Суть позиции Монтеня в том, чтобы, рассмотрев человека вне божественной поддержки, т. е. “во всем ничтожестве человеческого удела” (II, VI), отказавшись от героизации человеческого рода, не преисполниться презрения к нему, но попытаться открыть “искусство жить достойно” не в экстремальных, а в самых обыденных ситуациях. Искусство это, по Монтеню, заключается в том, чтобы следовать принципу “умеренности”, не возноситься слишком высоко и не падать слишком низко, не привязываться чрезмерно к вещам, к людям и к идеям, “ибо самая великая вещь на свете - уметь быть в своем распоряжении” (I, XXXIX). Это умение как раз и придает человеку новое - по сравнению с классическим Ренессансом - “достоинство”. Оно - не в горделивом самолюбовании ученого гуманиста, вознесшегося над “толпой”, но и не в отчаянном вопрошании или в безнадежном бунте против “человеческого удела”, а в открытом его приятии, в согласии до конца исчерпать и пережить “условия человеческого существования”, потому что “в конечном счете это и есть наше бытие, это и есть наше все” (II, III).

В “Опытах”, таким образом, сохраняется главная черта классического эрудитского гуманизма - интерес к человеку и к миру его духа во всех возможных проявлениях. Вместе с тем Монтень - яркий представитель именно позднеренессансного сознания: “героический энтузиазм” и вера в безграничные познавательно-этические возможности человека уступают у него место убеждению в том, что “уловить бытие” столь же невозможно, как и удержать в руке пригоршню воды. С одной стороны, такая позиция приводит Монтеня к искреннему восхищению многообразием человеческой мудрости и человеческих мнений; он любовно перебирает эти мнения, словно жемчуг в шкатулке, никогда не отвергая их полностью, но и не привязываясь к ним до конца. Поэтому скептицизм Монтеня имеет ярко выраженную антидогматическую (в том числе и антицерковную) направленность: он в принципе противостоит любым формам авторитаризма. С другой [139-140] стороны, однако, такой скептицизм таил в себе серьезную опасность релятивизма, неумение отличить истину от лжи. В этом отношении “Опыты” непосредственно воплощают в себе кризисную ситуацию, в которой оказалась ренессансная культура, подвергшая себя критической рефлексии, но не сумевшая преодолеть своего релятивизма. Попытки такого преодоления относятся уже к постренессансной эпохе.

 

ПРИМЕЧАНИЯ

1 Основные поэмы цикла: “Песнь о Гильоме”, “Коронование Людовика”, “Нимская телега”, “Взятие Оранжа” и др.

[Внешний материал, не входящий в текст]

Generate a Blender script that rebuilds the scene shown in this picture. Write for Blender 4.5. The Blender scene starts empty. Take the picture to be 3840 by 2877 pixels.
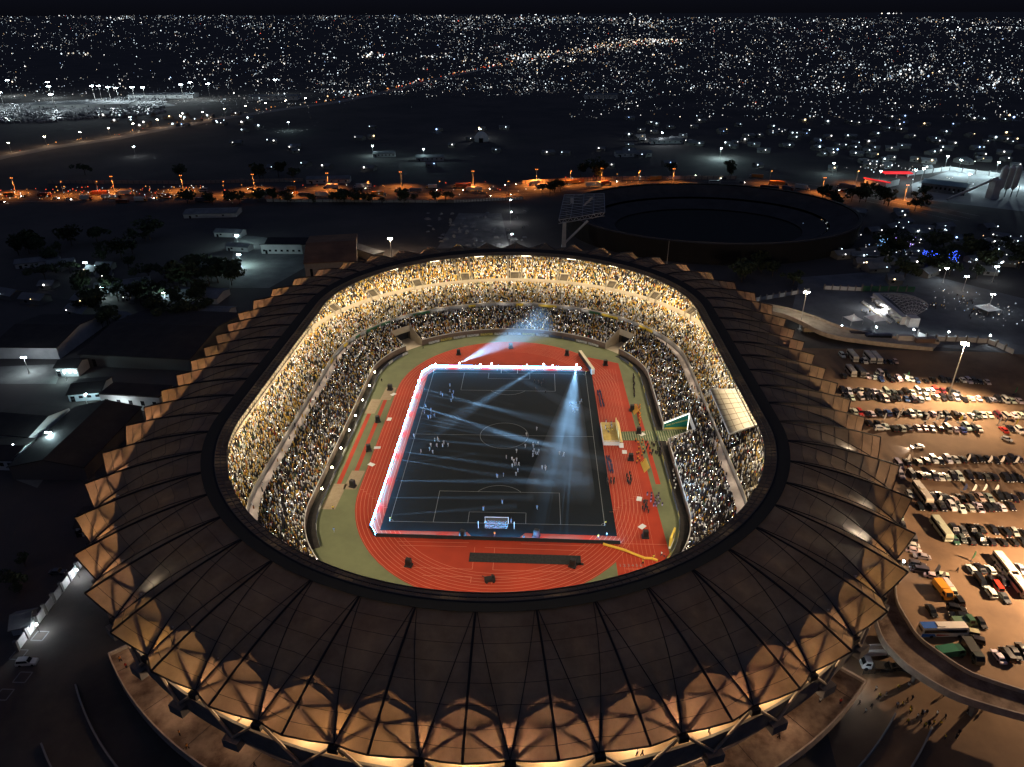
import bpy, bmesh, math, random
import numpy as np
from mathutils import Vector, Matrix
random.seed(7); rng = np.random.default_rng(7)
SC = bpy.context.scene
COL = SC.collection
# ------------------------------------------------------------------ camera (solved from the pitch markings)
CP = np.array([11.5597, -229.6318, 143.1324]); YAW, PIT, ROL, FPX = -0.0369178, 0.4836818, -0.0042462, 2652.772
IW, IH = 3840.0, 2877.0
_f = np.array([math.sin(YAW)*math.cos(PIT), math.cos(YAW)*math.cos(PIT), -math.sin(PIT)])
_r0 = np.array([math.cos(YAW), -math.sin(YAW), 0.0]); _u0 = np.cross(_r0, _f)
_r = math.cos(ROL)*_r0 + math.sin(ROL)*_u0; _u = -math.sin(ROL)*_r0 + math.cos(ROL)*_u0
cam = bpy.data.cameras.new('camera'); camo = bpy.data.objects.new('camera', cam); COL.objects.link(camo)
camo.matrix_world = Matrix(((_r[0], _u[0], -_f[0], CP[0]), (_r[1], _u[1], -_f[1], CP[1]), (_r[2], _u[2], -_f[2], CP[2]), (0, 0, 0, 1)))
cam.sensor_width = 36.0; cam.sensor_fit = 'HORIZONTAL'; cam.lens = 36.0*FPX/IW
cam.clip_start = 1.0; cam.clip_end = 90000.0
SC.camera = camo
# ------------------------------------------------------------------ night sky, moonlight, exposure
W = bpy.data.worlds.new('World'); SC.world = W; W.use_nodes = True
wn = W.node_tree; bg = wn.nodes['Background']
tc = wn.nodes.new('ShaderNodeTexCoord'); sx = wn.nodes.new('ShaderNodeSeparateXYZ'); rp = wn.nodes.new('ShaderNodeValToRGB')
wn.links.new(tc.outputs['Generated'], sx.inputs[0]); wn.links.new(sx.outputs['Z'], rp.inputs[0]); wn.links.new(rp.outputs[0], bg.inputs[0])
rp.color_ramp.elements[0].position = 0.0; rp.color_ramp.elements[0].color = (0.0026, 0.0028, 0.0048, 1)
rp.color_ramp.elements[1].position = 0.6; rp.color_ramp.elements[1].color = (0.036, 0.046, 0.088, 1)
bg.inputs[1].default_value = 1.0
moon = bpy.data.lights.new('moonlight', 'SUN'); moon.energy = 0.012; moon.angle = math.radians(0.5); moon.color = (0.72, 0.84, 1.0)
moono = bpy.data.objects.new('moonlight', moon); COL.objects.link(moono); moono.rotation_euler = (math.radians(38), math.radians(-20), math.radians(25))
SC.view_settings.view_transform = 'Standard'; SC.view_settings.look = 'None'; SC.view_settings.exposure = 0.0; SC.view_settings.gamma = 1.0
cy = SC.cycles
cy.max_bounces = 5; cy.diffuse_bounces = 2; cy.glossy_bounces = 2; cy.transmission_bounces = 4; cy.transparent_max_bounces = 8; cy.volume_bounces = 0
cy.sample_clamp_indirect = 1.5; cy.sample_clamp_direct = 0; cy.caustics_reflective = False; cy.caustics_refractive = False
cy.use_denoising = True; cy.use_light_tree = True; cy.use_adaptive_sampling = True; cy.adaptive_threshold = 0.012

# ------------------------------------------------------------------ helpers
def at(px, py, z=0.0):                       # a surveyed point of the photograph, put back on the level z
    d = _f + _r*((px-IW/2)/FPX) + _u*((IH/2-py)/FPX)
    t = (z-CP[2])/d[2]; q = CP + d*t
    return Vector((q[0], q[1], z))
def project(P):
    d = np.asarray(P, float) - CP; zz = d @ _f
    return np.stack([IW/2 + FPX*(d @ _r)/zz, IH/2 - FPX*(d @ _u)/zz], -1), zz
MATS = {}
def mat(name, col, rough=0.8, metal=0.0, noise=0.0, nscale=1.0, col2=None, bump=0.0, emis=None, estr=0.0, objcol=False, detail=4.0, coat=0.0, noes=False):
    if name in MATS: return MATS[name]
    m = bpy.data.materials.new(name); m.use_nodes = True; nt = m.node_tree; b = nt.nodes['Principled BSDF']
    b.inputs['Base Color'].default_value = (*col, 1); b.inputs['Roughness'].default_value = rough; b.inputs['Metallic'].default_value = metal
    b.inputs['Specular IOR Level'].default_value = 0.3
    if coat: b.inputs['Coat Weight'].default_value = coat
    if noise > 0 or col2:
        t = nt.nodes.new('ShaderNodeTexCoord'); n = nt.nodes.new('ShaderNodeTexNoise'); n.inputs['Scale'].default_value = nscale; n.inputs['Detail'].default_value = detail
        n.inputs['Roughness'].default_value = 0.65
        nt.links.new(t.outputs['Object'], n.inputs['Vector'])
        r = nt.nodes.new('ShaderNodeValToRGB'); c2 = col2 or tuple(c*(1-noise) for c in col); c1 = col if col2 else tuple(min(1, c*(1+noise)) for c in col)
        r.color_ramp.elements[0].position = 0.35; r.color_ramp.elements[0].color = (*c2, 1)
        r.color_ramp.elements[1].position = 0.66; r.color_ramp.elements[1].color = (*c1, 1)
        nt.links.new(n.outputs['Fac'], r.inputs[0]); nt.links.new(r.outputs[0], b.inputs['Base Color'])
        if bump:
            bp = nt.nodes.new('ShaderNodeBump'); bp.inputs['Strength'].default_value = bump; nt.links.new(n.outputs['Fac'], bp.inputs['Height']); nt.links.new(bp.outputs[0], b.inputs['Normal'])
    if objcol:
        oi = nt.nodes.new('ShaderNodeObjectInfo'); nt.links.new(oi.outputs['Color'], b.inputs['Base Color'])
    if emis:
        b.inputs['Emission Color'].default_value = (*emis, 1); b.inputs['Emission Strength'].default_value = estr
        if noes: m.cycles.emission_sampling = 'NONE'
    MATS[name] = m; return m
def attr_mat(name, rough=0.85, emit=0.0, noes=True):        # colour carried by a face attribute
    m = bpy.data.materials.new(name); m.use_nodes = True; nt = m.node_tree; b = nt.nodes['Principled BSDF']
    a = nt.nodes.new('ShaderNodeAttribute'); a.attribute_name = 'col'
    b.inputs['Roughness'].default_value = rough; b.inputs['Specular IOR Level'].default_value = 0.2
    if emit:
        b.inputs['Base Color'].default_value = (0.02, 0.02, 0.02, 1)
        nt.links.new(a.outputs['Color'], b.inputs['Emission Color']); b.inputs['Emission Strength'].default_value = emit
        if noes: m.cycles.emission_sampling = 'NONE'
    else: nt.links.new(a.outputs['Color'], b.inputs['Base Color'])
    MATS[name] = m; return m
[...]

2 Основные поэмы цикла “мятежных баронов”: “Рено де Монтобан” (“Четыре сына Эмона”), “Ожье Датчанин”, “Рауль де Камбре”, “Жирар де Руссильон” и др.

3 Этот жанр не следует путать с лирическим жанром лэ.

4 Маркс К., Энгельс Ф. Соч. Т. 20. С. 346.

5 Кок-а-лан (букв.: “с петуха на осла”) - комический жанр средневековой поэзии, заключающийся в нагромождении самых разнообразных нелепостей.

6 Роман состоит из пяти книг. Первая (“Гаргантюа”) была написана в 1534 г.; Вторая (“Пантагрюэль”) - несколько раньше, в 1532 г.; Третья книга вышла в свет после большого перерыва - в 1546 г., а Четвертая - через два года (1548); ее расширенная редакция появилась в 1552 г. Пятая книга была опубликована уже после смерти Рабле - в 1564 г., и ее авторство в точности не установлено.